Bougainville – îles salomon [Bougainville – Solomon Islands] (1935/early 1970s) – dir. Patrick O’Reilly*

Musicians accompany the male initiation ceremony – ‘Bougainville’ (1935) – dir. Patrick O’Reilly

70 mins, 35mm, b&w, silent with French intertitles in the original version. At the same time, a much shorter version, of only 20 minutes and with a different title, Popoko – île sauvage, was also produced. This featured two songs and some general atmospheric effects on a soundtrack.

In the early 1970s, a restored version of the main film was released, of only 37 minutes, and with a voice-over commentary by the director.

Source : Centre national de la recherche scientifique (CNRS). The shorter voiced-over version can be viewed on-line in the CNRS videotheque here.

Background :  this film was shot between August 1934 and February 1935 in the course of a field-trip to the North Solomons island of Bougainville. The island was then part of Australian New Guinea, but became an Autonomous Region within the republic of Papua New Guinea (PNG) after the latter became independent in 1975. Following a referendum in 2019 demonstrating an overwhelming majority in favour of Bougainville having its own independence, as of March 2021 negotiations were continuing between local leaders and the PNG government about the implementation of this result.

Both the direction of the film and the fieldwork on which it was based were carried out by Père Patrick O’Reilly, a Marist priest who had also studied at the Institut d’Ethnologie. Funding for the project was secured through Paul Rivet, Director of the Musée d’Ethnologie du Trocadéro, the predecessor of the Musée de l’Homme.

For the purposes of the film, O’Reilly took with him a Debrie Parvo with a 120m magazine and a lightweight Bell & Howell as a back-up. Initially, he was assisted by a professional operator, Pierre Berkenheim, but he appears to have shot the remainder of the footage himself.

Content : The film can be roughly subdivided into four main parts. The first part concerns life on the coast – fishing, some impressive look-out towers in the sea to observe the shoals of tuna, the making of nets and canoes, boys swimming. A tropical storm.

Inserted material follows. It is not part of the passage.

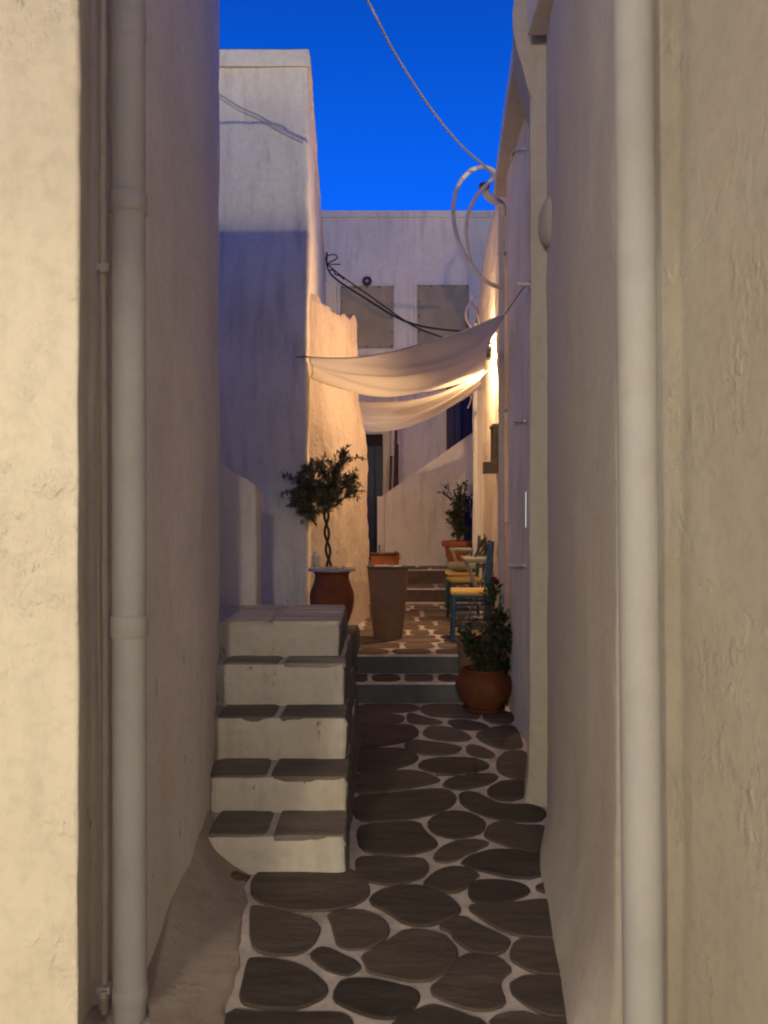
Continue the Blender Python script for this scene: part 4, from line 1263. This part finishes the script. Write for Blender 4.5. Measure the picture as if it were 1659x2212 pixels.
# ------------------------------------------------------------------ pot table and tall planter table
px_, py_ = P(717, 0, 6.66).x, 6.66
pt = empty('pot_table', (px_, py_, 0.52)); props(pt, 'round marble table top resting on a ribbed terracotta jar', 'table')
prf = []
for k in range(37):
    t = k/36
    r_ = 0.10 + 0.092*math.sin(min(1.0, t*1.55+0.08)*math.pi/2) if t < .6 else 0.192 - 0.045*sstep(.6, .95, t)
    if 0.25 < t < 0.75: r_ += 0.0032*math.sin(k*math.pi)+ (0.003 if k % 2 else -0.001)
    prf.append((r_, 0.50*t))
prf += [(0.150, 0.495), (0.158, 0.502), (0.158, 0.518), (0.03, 0.52)]
lathe('jar', prf, M['terracotta_dark'], pt, 44)
lathe('tabletop', [(0.198, 0.5205), (0.206, 0.524), (0.208, 0.536), (0.203, 0.543), (0.02, 0.5435)], M['marble'], pt, 48)
ztab = 0.52 + 0.5435
ln = empty('candle_lantern', (P(681, 0, 6.62).x, 6.62, ztab)); props(ln, 'little white metal candle lantern with glass panes on the marble top', 'lantern')
box('base', -0.034, 0.034, -0.034, 0.034, 0.0, 0.012, M['white_metal'], ln, 0.002)
for sx in (-1, 1):
    for sy_ in (-1, 1):
        box('post', sx*0.026-0.004, sx*0.026+0.004, sy_*0.026-0.004, sy_*0.026+0.004, 0.012, 0.092, M['white_metal'], ln, 0.001)
for a in range(4):
    o = box('pane', -0.021, 0.021, -0.0275, -0.0262, 0.013, 0.091, M['glass'], ln, 0.0); o.rotation_euler = (0, 0, a*math.pi/2)
lathe('candle', [(0.010, 0.013), (0.010, 0.05), (0.002, 0.051)], M['tape'], ln, 12)
box('roof_plate', -0.038, 0.038, -0.038, 0.038, 0.092, 0.104, M['white_metal'], ln, 0.003)
lathe('chimney', [(0.026, 0.104), (0.018, 0.118), (0.018, 0.134), (0.022, 0.138), (0.01, 0.148)], M['white_metal'], ln, 16)
tube('handle', [(0.016*math.cos(R(a)), 0, 0.142 + 0.04*math.sin(R(a))) for a in range(0, 181, 15)], 0.0018, M['white_metal'], ln, 5)
def ashtray(name, label, loc, r_, h_):
    o = lathe(name, [(r_*.86, 0.0), (r_, h_*.3), (r_, h_), (r_*.9, h_), (r_*.86, h_*.35), (r_*.1, h_*.3)], M['glass'], None, 28)
    o.location = loc; props(o, label, 'ashtray', None)
    return o
ashtray('glass_ashtray', 'clear glass ashtray on the round marble table top', (P(734, 0, 6.6).x, 6.60, ztab), 0.040, 0.026)

tpx, tpy = P(838, 0, 7.45).x, 7.45
tpl = empty('planter_table', (tpx, tpy, 0.326)); props(tpl, 'tall tapered brown planter standing on the terrace, used as a table', 'table')
lathe('planter', [(0.138, 0.0), (0.14, 0.006), (0.198, 0.66), (0.20, 0.685), (0.19, 0.69), (0.02, 0.688)], M['clay_brown'], tpl, 48)
lathe('tabletop', [(0.208, 0.692), (0.212, 0.694), (0.212, 0.699), (0.206, 0.701), (0.02, 0.7012)], M['dark_metal'], tpl, 48)
sh = box('paper_mat', -0.13, 0.13, -0.10, 0.10, 0.7025, 0.7045, M['marble'], tpl, 0.0)
zt2 = 0.326 + 0.7055
ashtray('glass_ashtray', 'wide clear glass ashtray on the tall brown planter', (P(842, 0, 7.40).x, 7.36, zt2), 0.045, 0.026)

# orange planter box behind, with a glass and a dried flower
ob = empty('orange_planter', (P(826, 0, 9.5).x, 9.5, 0.326)); props(ob, 'orange wooden planter table at the foot of the stair', 'planter')
bm = bmesh.new()
box_bm(bm, -0.14, 0.20, -0.14, 0.16, 0.0, 0.695, 0.006)
link_bm('body', bm, M['orange_wood'], ob)
box('top_board', -0.15, 0.21, -0.15, 0.17, 0.696, 0.715, M['wood_dark'], ob, 0.003)
g = lathe('drinking_glass', [(0.026, 0.0), (0.029, 0.02), (0.036, 0.105), (0.034, 0.105), (0.027, 0.02), (0.004, 0.012)], M['glass'], None, 24)
g.location = (P(823, 0, 9.4).x, 9.40, 0.326+0.7155); props(g, 'clear drinking glass standing on the orange planter table', 'glass')
fl = empty('dried_flower', (P(848, 0, 9.3).x, 9.36, 0.326+0.69)); props(fl, 'dry brown flower head at the corner of the orange planter', 'flower')
df = []
for k in range(26):
    a = Vector((rng.gauss(0, 1), rng.gauss(0, .6), rng.gauss(0, 1))).normalized()
    df.append((leaf_quads(Vector((0.05, -0.02, 0.0)) + a*0.02, a, 0.05, 0.03, Vector((0, 0, 1))), [(0, 1, 4), (1, 2, 4), (2, 3, 4), (3, 0, 4)]))
V, Fc = join_data(df)
link_mesh('flower_head', V, Fc, M['dry_leaf'], fl, False)
tube('stem', [(0.0, 0.0, -0.03), (0.02, -0.01, 0.02), (0.03, -0.01, 0.06)], 0.003, M['bark'], fl, 5)

# ------------------------------------------------------------------ taverna chairs and small tables
def make_chair(label, loc, rz, frame, seat_m):
    root = empty('taverna_chair', loc, rz); props(root, label, 'chair', 'taverna chairs along the wall')
    w = 0.185
    for sy_ in (-1, 1):
        tube('leg', [(-0.175, sy_*w, 0), (-0.17, sy_*w, 0.2), (-0.165, sy_*w*0.97, 0.46)], 0.019, frame, root, 10)
        tube('leg', [(0.185, sy_*w*.95, 0), (0.165, sy_*w*.95, 0.25), (0.165, sy_*w*.95, 0.50), (0.195, sy_*w*.97, 0.94)], 0.018, frame, root, 10, 3)
        for z in (0.14, 0.24, 0.33):
            tube('rung', [(-0.17, sy_*w, z), (0.168, sy_*w*.95, z+0.01)], 0.0095, frame, root, 7)
        tube('rail', [(-0.168, sy_*w, 0.42), (0.165, sy_*w*.95, 0.42)], 0.014, frame, root, 8)
    for (x, z) in ((-0.172, 0.19), (-0.171, 0.29), (0.168, 0.22), (-0.167, 0.42), (0.165, 0.42)):
        tube('rung', [(x, -w, z), (x, w, z)], 0.0095 if z < .4 else 0.014, frame, root, 7)
    bm = bmesh.new()
    box_bm(bm, -0.195, 0.18, -0.20, 0.20, 0.425, 0.468, 0.018)
    link_bm('seat', bm, seat_m, root, True)
    for (z, x, hh) in ((0.60, 0.172, 0.022), (0.72, 0.180, 0.022), (0.86, 0.190, 0.045)):
        bm = bmesh.new()
        n = 10
        for i in range(n+1):
            y = -w*.93 + 2*w*.93*i/n
            bowx = 0.02*(1-(2*i/n-1)**2)
            dz = hh*(0.25*math.cos(4*math.pi*i/n) if hh > .03 else 0)
            for (xx, zz) in ((x-0.006+bowx, z-hh), (x-0.006+bowx, z+hh+dz), (x+0.006+bowx, z+hh+dz), (x+0.006+bowx, z-hh)):
                bm.verts.new((xx, y, zz))
        bm.verts.ensure_lookup_table()
        for i in range(n):
            for k in range(4):
                k2 = (k+1) % 4
                bm.faces.new([bm.verts[i*4+k], bm.verts[i*4+k2], bm.verts[(i+1)*4+k2], bm.verts[(i+1)*4+k]])
        bm.faces.new([bm.verts[k] for k in range(4)]); bm.faces.new([bm.verts[n*4+k] for k in range(4)])
        link_bm('slat', bm, frame, root)
    return root
def copy_tree(o, parent=None):
    c = o.copy(); COL.objects.link(c)
    if parent: c.parent = parent
    for ch in [q for q in bpy.data.objects if q.parent == o]:
        copy_tree(ch, c)
    return c
zt = 0.332
c1 = make_chair('blue taverna chair with yellow rush seat, nearest to the rose bush', (0.84, 7.45, zt), R(-3), M['chair_blue'], M['rush'])
c2 = copy_tree(c1); c2.location = (0.93, 8.75, zt); c2.rotation_euler = (0, 0, R(5)); c2['label'] = 'dark blue taverna chair with yellow rush seat, second from the rose bush'
c3 = copy_tree(c1); c3.location = (0.985, 9.65, zt); c3.rotation_euler = (0, 0, R(4)); c3['label'] = 'teal taverna chair carrying the grey cushion, nearest the upper steps'
for root, mt in ((c2, M['chair_dark']), (c3, M['chair_teal'])):
    for ch in [q for q in bpy.data.objects if q.parent == root and not q.name.startswith('seat')]:
        ch.data = ch.data.copy(); ch.data.materials[0] = mt
bm = bmesh.new()
bmesh.ops.create_uvsphere(bm, u_segments=28, v_segments=14, radius=1.0)
for v in bm.verts:
    sx = math.copysign(abs(v.co.x)**0.55, v.co.x); sy_ = math.copysign(abs(v.co.y)**0.55, v.co.y)
    v.co = Vector((sx*0.20, sy_*0.19, v.co.z*0.062*(1 + 0.2*noise.noise(v.co*2))))
cu = link_bm('cushion', bm, M['cushion'], None, True); cu.location = (1.0, 9.68, zt+0.468+0.062); cu.rotation_euler = (R(2), R(3), R(8))
props(cu, 'grey green cushion lying on the teal chair', 'cushion')

def small_table(label, loc, sx, sy_):
    root = empty('side_table', loc); props(root, label, 'table', 'small tables between the chairs')
    box('tabletop', -sx/2, sx/2, -sy_/2, sy_/2, 0.715, 0.742, M['table_paint'], root, 0.003)
    for s in (-1, 1):
        for q in (-1, 1):
            tube('leg', [(q*sx*0.42, s*sy_*0.38, 0.0), (-q*sx*0.42, s*sy_*0.38, 0.715)], 0.011, M['table_paint'], root, 8)
        tube('stretcher', [(-sx*0.40, s*sy_*0.38, 0.70), (sx*0.40, s*sy_*0.38, 0.70)], 0.010, M['table_paint'], root, 8)
    return root
small_table('pale folding table with crossed legs holding the menu easel', (1.0, 8.12, zt), 0.34, 0.42)
small_table('pale folding table in front of the big terracotta pot', (1.02, 10.18, zt), 0.28, 0.36)
es = empty('menu_easel', (1.03, 8.08, zt+0.742)); props(es, 'small dark wooden easel standing on the pale folding table', 'easel')
tube('strut', [(-0.07, -0.02, 0.0), (0.03, 0.0, 0.20)], 0.007, M['wood_dark'], es, 6)
tube('strut', [(-0.07, 0.10, 0.0), (0.03, 0.08, 0.20)], 0.007, M['wood_dark'], es, 6)
tube('strut', [(0.06, 0.04, 0.0), (0.03, 0.04, 0.24)], 0.007, M['wood_dark'], es, 6)
box('board', -0.03, -0.022, -0.03, 0.11, 0.03, 0.17, M['wood_dark'], es, 0.002).rotation_euler = (0, R(26), 0)

# ------------------------------------------------------------------ small things on the ground
wb = empty('wire_bracket', (*G(982, 1682, 0.02), 0.0)); props(wb, 'thin wire bracket lying flat on the dark paving stones', 'wire')
x0, y0 = G(942, 1683); x1, y1 = G(1025, 1683); x2, y2 = G(941, 1657); x3, y3 = G(1024, 1657)
o_ = wb.location
tube('wire', [Vector((x2, y2, 0.022))-o_, Vector((x0, y0, 0.022))-o_, Vector((x1, y1, 0.022))-o_, Vector((x3, y3, 0.022))-o_], 0.004, M['dark_metal'], wb, 6)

Towers built off the shore allow the men to spot shoals of tuna from afar.

The second part, the longest, moves to the volcanic interior of the island and shows everyday life in a typical village – girls playing musical bows, old people chewing betel, herding pigs, basket weaving, women looking after children, followed by a lengthy sequence on men making pottery smoking pipes, carving wooden statuettes and women making pots. A young woman leaves her home and a marriage feast ensues. There is an expedition to the gardens to collect yams. These are distributed and cooked in banana leaves.

The bride is washed with protective herbs before being carried to her new home.

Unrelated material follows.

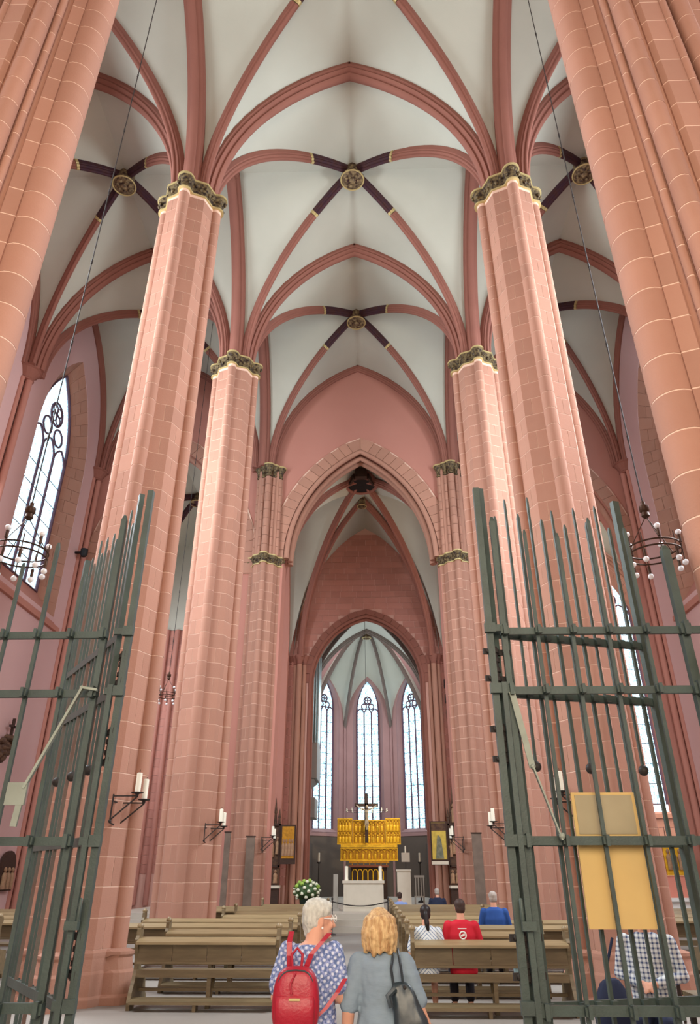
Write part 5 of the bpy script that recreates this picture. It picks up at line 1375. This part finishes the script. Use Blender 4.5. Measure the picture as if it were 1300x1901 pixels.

The third part begins with a woman painting herself with white clay in memory of her late husband, which then segues into a funerary ritual, a cremation, curiously only apparently attended by women. The fourth part concerns a male initiation ceremony that takes place in the forest. This involves a ritual battle, and the appearance of some impressively large masked figures who represent the spirits who will eat the spirits of the boys so that they can become men.

A woman mourns her late husband.

In commenting later on the film, O’Reilly claimed that the film was made with the greatest respect for the subjects: no one was asked to add or take off items of clothing, no-one was asked to take off a medallion (the occasional crucifix is indeed visible), nor to add a flower to their hair (as the tropes of ‘South Seas’ films of the time required). For the ceremonies, particularly the initiation ceremony, the camera maintains a respectful distance.  O’Reilly explains that it was only possible to film the early part of the ceremony.

In general, the quality of the cinematography is excellent for the era. While the voice-over commentary – spoken in the by-then elderly voice of O’Reilly himself – certainly enriches the account, there is a certain tendency for it merely to describe what one can see on the screen anyway.

Texts : O’Reilly 1949, Rouch and Salzmann 1970, pp.264-265, 281-287, 300-302.